___ Raw data ___

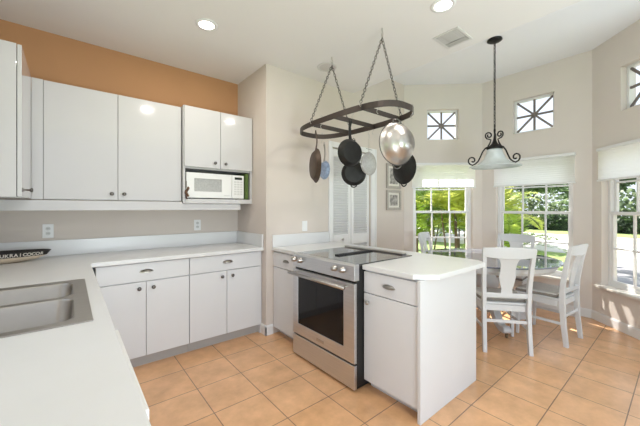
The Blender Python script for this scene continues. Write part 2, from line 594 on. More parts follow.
def bay_window(idx, A, B, u0, u1):
    m = wmtx(A, B)
    z0, z1 = WZ0, WZ1

    def bx(mb, a, b, c, d, w0, w1):
        return mb.box(a, b, c, d, w0, w1, m)
    f = MB()
    fw = 0.035
    bx(f, u0, u0 + fw, z0, z1, 0.07, 0.14)
    bx(f, u1 - fw, u1, z0, z1, 0.07, 0.14)
    bx(f, u0 + fw, u1 - fw, z0, z0 + fw, 0.07, 0.14)
    bx(f, u0 + fw, u1 - fw, z1 - fw, z1, 0.07, 0.14)
    root = struct(f.build('window_%d' % idx, M_TRIM, bevel=0.003))
    zm = 1.265
    a, b = u0 + fw, u1 - fw

    def sash(c0, c1, w, hz):
        s = MB()
        t = 0.032
        bx(s, a, a + t, c0, c1, w, w + 0.03)
        bx(s, b - t, b, c0, c1, w, w + 0.03)
        bx(s, a + t, b - t, c0, c0 + t + .006, w, w + 0.03)
        bx(s, a + t, b - t, c1 - t, c1, w, w + 0.03)
        so = s.build('sash', M_TRIM, root, bevel=0.002)
        g = MB()
        bx(g, a + t - .003, b - t + .003, c0 + t, c1 - t, w + 0.012, w + 0.016)
        g.build('pane', M_GLASS, so)
        mu = MB()
        for k in (1, 2):
            x = a + (b - a) * k / 3
            bx(mu, x - 0.010, x + 0.010, c0 + t, c1 - t, w + 0.004, w + 0.024)
        bx(mu, a + t, b - t, hz - 0.010, hz + 0.010, w + 0.003, w + 0.025)
        mu.build('muntin', M_TRIM, so)
    sash(z0 + fw, zm + 0.018, 0.075, 0.868)
    sash(zm - 0.018, z1 - fw, 0.107, 1.62)
    s = MB()
    bx(s, u0 + .002, u1 - .002, z0 - 0.022, z0 + 0.004, 0.0, 0.075)
    bx(s, u0 - 0.04, u1 + 0.04, z0 - 0.022, z0 + 0.004, -0.055, -0.001)
    s.build('sill', M_MARBLE, root, bevel=0.003)
    return root


def square_window(idx, A, B, u0, u1):
    m = wmtx(A, B)
    f = MB()
    t = 0.026
    z0, z1 = SQ0, SQ1
    f.box(u0, u0 + t, z0, z1, 0.06, 0.12, m).box(u1 - t, u1, z0, z1, 0.06, 0.12, m)
    f.box(u0 + t, u1 - t, z0, z0 + t, 0.06, 0.12, m).box(u0 + t, u1 - t, z1 - t, z1, 0.06, 0.12, m)
    root = struct(f.build('window_%d' % idx, M_TRIM, bevel=0.003))
    MB().box(u0 + t - .003, u1 - t + .003, z0 + t - .003, z1 - t + .003, 0.088, 0.092, m).build('pane', M_GLASS, root)
    cx, cz = (u0 + u1) / 2, (z0 + z1) / 2
    s = MB()
    h = (u1 - u0) / 2 - t
    for k in range(4):
        L = h if k % 2 == 0 else h * 1.40
        s.box(-L, L, -0.013, 0.013, 0.07 + 0.001 * k, 0.086, m @ Matrix.Translation((cx, cz, 0)) @ Matrix.Rotation(k * math.pi / 4, 4, 'Z'))
    s.lathe([(0, 0.062), (0.028, 0.064), (0.028, 0.086), (0, 0.086)], 12, m @ Matrix.Translation((cx, cz, 0)))
    s.build('muntin', M_SPOKE, root)


bay_window(1, P0, P1, *W1)
bay_window(2, P1, P2, *W2)
bay_window(3, P2, P3, *W3)
square_window(4, P0, P1, 0.347, 0.828)
square_window(5, P1, P2, P1.y - 1.575, P1.y - 1.10)
square_window(6, P2, P3, 0.385, 0.86)


def shade(A, B, u0, u1, label):
    m = wmtx(A, B)
    z0, z1 = 1.635, 2.02
    root = empty('window_shade', m @ Vector(((u0 + u1) / 2, z0, -0.03)))
    inv = Matrix.Translation(-root.location)
    mm = inv @ m
    f = MB()
    n = 24
    za, zb = z0 + 0.02, z1 - 0.035
    rows = []
    for i in range(n + 1):
        z = za + (zb - za) * i / n
        w = -0.0325 if i % 2 else -0.031
        rows.append((f.bm.verts.new(mm @ Vector((u0 + .003, z, w))), f.bm.verts.new(mm @ Vector((u1 - .003, z, w)))))
    for A_, B_ in zip(rows, rows[1:]):
        f.bm.faces.new((A_[0], A_[1], B_[1], B_[0]))
    f.build('shade_fabric', M_SHADE, root)
    MB().box(u0, u1, z0, z0 + 0.021, -0.046, -0.018, mm).build('bottom_rail', M_TRIM, root, bevel=0.003)
    MB().box(u0, u1, z1 - 0.036, z1, -0.05, -0.002, mm).build('head_rail', M_TRIM, root, bevel=0.003)
    tag(root, label, 'window shade', 'pleated shades over the bay windows')


shade(P0, P1, 0.105, 1.06, 'white pleated shade half lowered over the left bay window with dense palms')
shade(P1, P2, P1.y - 1.82, P1.y - 0.88, 'white pleated shade half lowered over the middle bay window behind the pendant lamp')
shade(P2, P3, 0.125, 1.06, 'white pleated shade on the right bay window, cut by the photo edge')

# ------------------------------------------------------------------ louvered pantry door
dr = struct(empty('door_1', (DOOR[0], YB, 0)))
dw = (DOOR[1] - DOOR[0]) / 2
for k in range(2):
    x0 = dw * k + 0.004
    x1 = dw * (k + 1) - 0.004
    lf = MB()
    st = 0.045
    y0, y1 = 0.02, 0.05
    ztop = DOOR[2] - 0.006
    lf.box(x0, x0 + st, y0, y1, 0.01, ztop).box(x1 - st, x1, y0, y1, 0.01, ztop)
    for a, b in ((0.01, 0.17), (0.86, 0.985), (ztop - 0.09, ztop)):
        lf.box(x0 + st, x1 - st, y0, y1, a, b)
    leaf = lf.build('door_leaf', M_TRIM, dr, bevel=0.003)
    sl = MB()
    for a, b in ((0.17, 0.86), (0.985, ztop - 0.09)):
        n = int((b - a) / 0.032)
        for i in range(n):
            z = a + (i + 0.5) * (b - a) / n
            mm = Matrix.Translation(((x0 + x1) / 2, 0.036, z)) @ Matrix.Rotation(R(-52), 4, 'X')
            w = (x1 - x0) / 2 - st
            sl.box(-w, w, -0.021, 0.021, -0.003, 0.003, mm)
    sl.build('louver', M_TRIM, leaf)
MB().lathe([(0, 0), (0.008, 0), (0.007, 0.012), (0.016, 0.02), (0.016, 0.026), (0, 0.032)], 14,
           Matrix.Translation((0.195, 0.02, 0.93)) @ Matrix.Rotation(R(90), 4, 'X')).build('door_knob', M_NICKEL, dr, smooth=True)
c = MB()
c.box(-0.055, -0.001, -0.018, -0.001, 0.0, DOOR[2] + 0.07)
c.box(2 * dw + 0.001, 2 * dw + 0.105, -0.018, -0.001, 0.0, DOOR[2] + 0.07)
c.box(-0.001, 2 * dw + 0.001, -0.018, -0.001, DOOR[2] + 0.001, DOOR[2] + 0.07)
c.box(2 * dw + 0.085, 2 * dw + 0.105, -0.026, -0.018, 0.0, DOOR[2] + 0.07)
c.box(-0.055, -0.04, -0.026, -0.018, 0.0, DOOR[2] + 0.07)
c.build('door_casing', M_TRIM, dr, bevel=0.003)

# ------------------------------------------------------------------ ceiling fixtures


def can_light(x, y, label, power=CAN_POWER):
    root = empty('recessed_light', (x, y, H1))
    MB().lathe([(0.062, -0.001), (0.062, -0.008), (0.086, -0.006), (0.088, -0.0005)], 32).build('trim_ring', M_TRIM, root, smooth=True)
    MB().lathe([(0, -0.004), (0.060, -0.004), (0.060, -0.0015), (0, -0.0015)], 28).build('lens', M_LAMP, root)
    ld = bpy.data.lights.new('can_glow', 'AREA')
    ld.shape = 'DISK'
    ld.size = 0.12
    ld.energy = power
    ld.color = (1.0, 0.93, 0.86)
    lo = bpy.data.objects.new('can_glow', ld)
    COL.objects.link(lo)
    lo.location = (0, 0, -0.012)
    lo.parent = root
    tag(root, label, 'ceiling light', 'recessed ceiling lights')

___

◆ **What you should do**
Your task is to return the lines above, from the first one up to and including the line containing "a, b = u0 + fw, u1 - fw", minus any pictures.

◆ **Solution for this exercise**
The Blender Python script for this scene continues. Write part 2, from line 594 on. More parts follow.
def bay_window(idx, A, B, u0, u1):
    m = wmtx(A, B)
    z0, z1 = WZ0, WZ1

    def bx(mb, a, b, c, d, w0, w1):
        return mb.box(a, b, c, d, w0, w1, m)
    f = MB()
    fw = 0.035
    bx(f, u0, u0 + fw, z0, z1, 0.07, 0.14)
    bx(f, u1 - fw, u1, z0, z1, 0.07, 0.14)
    bx(f, u0 + fw, u1 - fw, z0, z0 + fw, 0.07, 0.14)
    bx(f, u0 + fw, u1 - fw, z1 - fw, z1, 0.07, 0.14)
    root = struct(f.build('window_%d' % idx, M_TRIM, bevel=0.003))
    zm = 1.265
    a, b = u0 + fw, u1 - fw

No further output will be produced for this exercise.